Toutefois, les évolutions ne sont pas homogènes d'un territoire à un autre. Bien qu'il soit situé en Seine-Maritime, département durement touché par les restructurations industrielles - notamment dans la filière automobile -, le conseil des prud'hommes de Rouen n'a pas enregistré un afflux de demandes supplémentaires, d'après une conseillère prud'homale désireuse de garder l'anonymat. Selon elle, il est possible que "les gros plans de licenciement ne donnent pas lieu à beaucoup de contestations", pour peu que les salariés concernés aient obtenu des indemnités de départ, à leurs yeux, suffisantes. Conseiller prud'homal (CGPME) à Nantes, Ludovic Foezon fait, lui aussi, état d'une relative stabilité des contentieux soumis à la section chargée du secteur du commerce où il siège.

Certaines juridictions ont connu un surcroît d'activité à la suite de requêtes en série introduites par les salariés d'une même entreprise. C'est notamment le cas à Paris avec deux grosses affaires, rapporte Gilles Soetemondt, conseiller prud'homal (CFDT) : l'une, qui concerne EDF, GDF-Suez ainsi que leurs deux filiales de distribution, s'est traduite par le dépôt, en 2008, de plusieurs milliers de demandes dans un litige relatif à l'application du statut des industries électriques et gazières ; l'autre dossier vise la Comilog, propriété du groupe Eramet, et porte, selon M. Soetemondt, sur "plus de 800 demandes" liées au congédiement de cheminots congolais dans les années 1990.

Sur la période récente, certaines formes de litiges semblent revenir de plus en plus fréquemment. Exemple : le licenciement pour faute grave.

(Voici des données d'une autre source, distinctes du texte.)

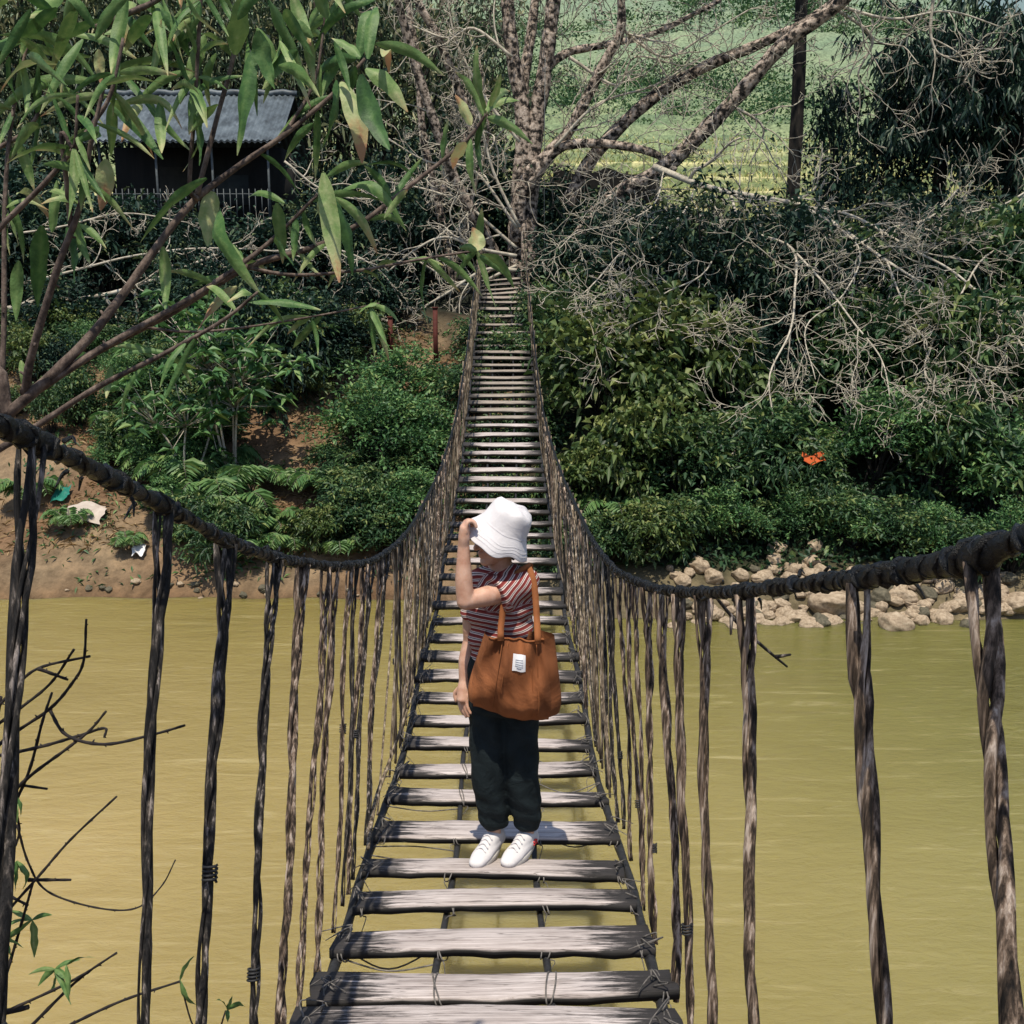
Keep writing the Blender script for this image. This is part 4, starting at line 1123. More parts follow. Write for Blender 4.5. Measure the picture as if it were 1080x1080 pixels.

Moins lourde et plus rapide que le licenciement économique, cette procédure dispense les entreprises de verser des indemnités de licenciement et de préavis. Un nombre croissant d'employeurs y ont recours pour se séparer de salariés, même si les faits à l'origine de la rupture ne méritaient pas une sanction aussi lourde, affirme Françoise Maréchal, conseillère prud'homale (CGT) à Amiens. Cette pratique touche tout particulièrement les cadres et donne lieu à de nombreuses contestations, d'après Jacques Studer, conseiller prud'homal (CFE-CGC) à Lyon, dans la section encadrement : dans trois situations sur quatre, ajoute-t-il, le salarié obtient gain de cause au moins sur une partie de sa demande.

Autre contentieux qui monte en puissance, aux yeux de Laurence Gautier, conseillère (représentant les employeurs) et présidente des prud'hommes de Bordeaux : "la prise d'acte de la rupture ". Dans cette procédure, le salarié met fin au contrat de travail en alléguant une faute de l'employeur, explique Mme Gautier (par exemple le non-paiement d'heures supplémentaires ou des retards dans le versement de la paye). Si sa démarche est "validée par les prud'hommes", il peut percevoir des indemnités de licenciement et des dommages-intérêts, précise Mme Gautier.

L'augmentation des litiges semble se poursuivre cette année et même s'accélérer dans plusieurs juridictions. A Orléans, elle atteint environ 10 % sur les neuf premiers mois de 2009 comparés à la même période de 2008, d'après Serge Blotin, conseiller prud'homal (FO). La progression est similaire au conseil des prud'hommes de Nice. Son président, Yves Rosolin (représentant les employeurs), indique même que "la hausse aurait pu être plus importante" si "la rupture conventionnelle" du contrat de travail n'avait pas existé. Mis en place en 2008, ce dispositif permet à un chef d'entreprise et à un salarié de se séparer sur la base d'un commun accord.